• Work to be completed:
Return all of the data exactly as given.

• Data provided:
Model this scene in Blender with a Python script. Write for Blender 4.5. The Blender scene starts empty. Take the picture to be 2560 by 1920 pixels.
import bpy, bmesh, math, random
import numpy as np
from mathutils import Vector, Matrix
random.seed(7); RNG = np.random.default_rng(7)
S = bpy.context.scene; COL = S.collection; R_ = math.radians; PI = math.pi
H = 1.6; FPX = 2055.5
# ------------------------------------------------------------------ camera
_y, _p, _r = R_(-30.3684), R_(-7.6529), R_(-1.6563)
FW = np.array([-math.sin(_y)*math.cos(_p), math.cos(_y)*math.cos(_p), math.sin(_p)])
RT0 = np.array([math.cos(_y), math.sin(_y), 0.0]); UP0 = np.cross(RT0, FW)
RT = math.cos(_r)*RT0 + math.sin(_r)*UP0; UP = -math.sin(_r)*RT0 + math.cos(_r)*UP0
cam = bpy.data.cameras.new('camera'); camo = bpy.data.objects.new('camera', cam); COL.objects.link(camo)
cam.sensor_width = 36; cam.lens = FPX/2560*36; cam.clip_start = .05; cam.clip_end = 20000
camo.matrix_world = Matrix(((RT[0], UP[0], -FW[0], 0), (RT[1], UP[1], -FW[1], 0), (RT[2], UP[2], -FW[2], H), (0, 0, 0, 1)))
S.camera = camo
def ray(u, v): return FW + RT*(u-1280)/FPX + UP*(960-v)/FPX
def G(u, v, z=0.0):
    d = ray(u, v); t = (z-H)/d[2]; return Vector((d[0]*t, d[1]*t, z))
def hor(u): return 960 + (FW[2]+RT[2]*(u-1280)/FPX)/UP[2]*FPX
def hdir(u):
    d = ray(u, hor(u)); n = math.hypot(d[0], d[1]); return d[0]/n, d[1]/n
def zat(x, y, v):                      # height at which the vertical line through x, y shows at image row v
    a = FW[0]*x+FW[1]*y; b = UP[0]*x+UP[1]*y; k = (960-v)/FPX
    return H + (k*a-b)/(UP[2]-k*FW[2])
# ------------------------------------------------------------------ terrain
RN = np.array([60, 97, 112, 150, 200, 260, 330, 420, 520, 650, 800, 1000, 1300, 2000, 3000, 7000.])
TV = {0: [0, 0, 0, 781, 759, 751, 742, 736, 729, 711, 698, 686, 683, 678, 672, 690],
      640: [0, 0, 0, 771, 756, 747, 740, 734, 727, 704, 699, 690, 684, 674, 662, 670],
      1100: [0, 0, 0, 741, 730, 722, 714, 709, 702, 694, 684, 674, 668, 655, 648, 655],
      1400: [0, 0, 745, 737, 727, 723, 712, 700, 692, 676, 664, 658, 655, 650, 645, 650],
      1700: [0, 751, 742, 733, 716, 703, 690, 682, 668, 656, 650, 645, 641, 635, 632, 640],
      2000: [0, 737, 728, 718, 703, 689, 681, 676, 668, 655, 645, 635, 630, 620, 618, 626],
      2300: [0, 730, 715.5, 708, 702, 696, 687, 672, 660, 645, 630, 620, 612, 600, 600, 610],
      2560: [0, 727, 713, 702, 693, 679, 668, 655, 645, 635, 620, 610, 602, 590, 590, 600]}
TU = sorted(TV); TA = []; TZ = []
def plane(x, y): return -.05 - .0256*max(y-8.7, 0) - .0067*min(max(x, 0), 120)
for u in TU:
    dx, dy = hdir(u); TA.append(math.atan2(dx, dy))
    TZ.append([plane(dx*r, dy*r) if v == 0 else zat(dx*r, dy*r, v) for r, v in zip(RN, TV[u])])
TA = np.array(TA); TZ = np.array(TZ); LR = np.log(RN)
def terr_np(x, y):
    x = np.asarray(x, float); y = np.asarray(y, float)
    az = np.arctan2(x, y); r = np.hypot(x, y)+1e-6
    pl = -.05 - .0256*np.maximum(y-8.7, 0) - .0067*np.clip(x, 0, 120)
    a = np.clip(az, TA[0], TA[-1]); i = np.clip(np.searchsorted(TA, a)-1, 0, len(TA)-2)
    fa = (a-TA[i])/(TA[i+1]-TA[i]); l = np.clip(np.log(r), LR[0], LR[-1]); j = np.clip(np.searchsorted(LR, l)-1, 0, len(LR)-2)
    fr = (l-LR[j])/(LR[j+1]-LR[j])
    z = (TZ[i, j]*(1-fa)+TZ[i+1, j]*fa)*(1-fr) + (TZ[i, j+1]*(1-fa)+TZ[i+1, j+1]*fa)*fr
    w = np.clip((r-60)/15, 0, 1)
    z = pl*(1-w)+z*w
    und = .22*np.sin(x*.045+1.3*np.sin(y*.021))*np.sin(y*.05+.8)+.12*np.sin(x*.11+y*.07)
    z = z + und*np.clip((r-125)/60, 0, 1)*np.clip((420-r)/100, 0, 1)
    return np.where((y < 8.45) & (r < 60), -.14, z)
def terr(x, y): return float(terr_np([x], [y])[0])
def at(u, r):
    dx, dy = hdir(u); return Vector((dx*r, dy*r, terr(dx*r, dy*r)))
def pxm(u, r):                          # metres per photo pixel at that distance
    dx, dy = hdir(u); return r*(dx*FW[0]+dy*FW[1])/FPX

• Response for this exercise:
Model this scene in Blender with a Python script. Write for Blender 4.5. The Blender scene starts empty. Take the picture to be 2560 by 1920 pixels.
import bpy, bmesh, math, random
import numpy as np
from mathutils import Vector, Matrix
random.seed(7); RNG = np.random.default_rng(7)
S = bpy.context.scene; COL = S.collection; R_ = math.radians; PI = math.pi
H = 1.6; FPX = 2055.5
# ------------------------------------------------------------------ camera
_y, _p, _r = R_(-30.3684), R_(-7.6529), R_(-1.6563)
FW = np.array([-math.sin(_y)*math.cos(_p), math.cos(_y)*math.cos(_p), math.sin(_p)])
RT0 = np.array([math.cos(_y), math.sin(_y), 0.0]); UP0 = np.cross(RT0, FW)
RT = math.cos(_r)*RT0 + math.sin(_r)*UP0; UP = -math.sin(_r)*RT0 + math.cos(_r)*UP0
cam = bpy.data.cameras.new('camera'); camo = bpy.data.objects.new('camera', cam); COL.objects.link(camo)
cam.sensor_width = 36; cam.lens = FPX/2560*36; cam.clip_start = .05; cam.clip_end = 20000
camo.matrix_world = Matrix(((RT[0], UP[0], -FW[0], 0), (RT[1], UP[1], -FW[1], 0), (RT[2], UP[2], -FW[2], H), (0, 0, 0, 1)))
S.camera = camo
def ray(u, v): return FW + RT*(u-1280)/FPX + UP*(960-v)/FPX
def G(u, v, z=0.0):
    d = ray(u, v); t = (z-H)/d[2]; return Vector((d[0]*t, d[1]*t, z))
def hor(u): return 960 + (FW[2]+RT[2]*(u-1280)/FPX)/UP[2]*FPX
def hdir(u):
    d = ray(u, hor(u)); n = math.hypot(d[0], d[1]); return d[0]/n, d[1]/n
def zat(x, y, v):                      # height at which the vertical line through x, y shows at image row v
    a = FW[0]*x+FW[1]*y; b = UP[0]*x+UP[1]*y; k = (960-v)/FPX
    return H + (k*a-b)/(UP[2]-k*FW[2])
# ------------------------------------------------------------------ terrain
RN = np.array([60, 97, 112, 150, 200, 260, 330, 420, 520, 650, 800, 1000, 1300, 2000, 3000, 7000.])
TV = {0: [0, 0, 0, 781, 759, 751, 742, 736, 729, 711, 698, 686, 683, 678, 672, 690],
      640: [0, 0, 0, 771, 756, 747, 740, 734, 727, 704, 699, 690, 684, 674, 662, 670],
      1100: [0, 0, 0, 741, 730, 722, 714, 709, 702, 694, 684, 674, 668, 655, 648, 655],
      1400: [0, 0, 745, 737, 727, 723, 712, 700, 692, 676, 664, 658, 655, 650, 645, 650],
      1700: [0, 751, 742, 733, 716, 703, 690, 682, 668, 656, 650, 645, 641, 635, 632, 640],
      2000: [0, 737, 728, 718, 703, 689, 681, 676, 668, 655, 645, 635, 630, 620, 618, 626],
      2300: [0, 730, 715.5, 708, 702, 696, 687, 672, 660, 645, 630, 620, 612, 600, 600, 610],
      2560: [0, 727, 713, 702, 693, 679, 668, 655, 645, 635, 620, 610, 602, 590, 590, 600]}
TU = sorted(TV); TA = []; TZ = []
def plane(x, y): return -.05 - .0256*max(y-8.7, 0) - .0067*min(max(x, 0), 120)
for u in TU:
    dx, dy = hdir(u); TA.append(math.atan2(dx, dy))
    TZ.append([plane(dx*r, dy*r) if v == 0 else zat(dx*r, dy*r, v) for r, v in zip(RN, TV[u])])
TA = np.array(TA); TZ = np.array(TZ); LR = np.log(RN)
def terr_np(x, y):
    x = np.asarray(x, float); y = np.asarray(y, float)
    az = np.arctan2(x, y); r = np.hypot(x, y)+1e-6
    pl = -.05 - .0256*np.maximum(y-8.7, 0) - .0067*np.clip(x, 0, 120)
    a = np.clip(az, TA[0], TA[-1]); i = np.clip(np.searchsorted(TA, a)-1, 0, len(TA)-2)
    fa = (a-TA[i])/(TA[i+1]-TA[i]); l = np.clip(np.log(r), LR[0], LR[-1]); j = np.clip(np.searchsorted(LR, l)-1, 0, len(LR)-2)
    fr = (l-LR[j])/(LR[j+1]-LR[j])
    z = (TZ[i, j]*(1-fa)+TZ[i+1, j]*fa)*(1-fr) + (TZ[i, j+1]*(1-fa)+TZ[i+1, j+1]*fa)*fr
    w = np.clip((r-60)/15, 0, 1)
    z = pl*(1-w)+z*w
    und = .22*np.sin(x*.045+1.3*np.sin(y*.021))*np.sin(y*.05+.8)+.12*np.sin(x*.11+y*.07)
    z = z + und*np.clip((r-125)/60, 0, 1)*np.clip((420-r)/100, 0, 1)
    return np.where((y < 8.45) & (r < 60), -.14, z)
def terr(x, y): return float(terr_np([x], [y])[0])
def at(u, r):
    dx, dy = hdir(u); return Vector((dx*r, dy*r, terr(dx*r, dy*r)))
def pxm(u, r):                          # metres per photo pixel at that distance
    dx, dy = hdir(u); return r*(dx*FW[0]+dy*FW[1])/FPX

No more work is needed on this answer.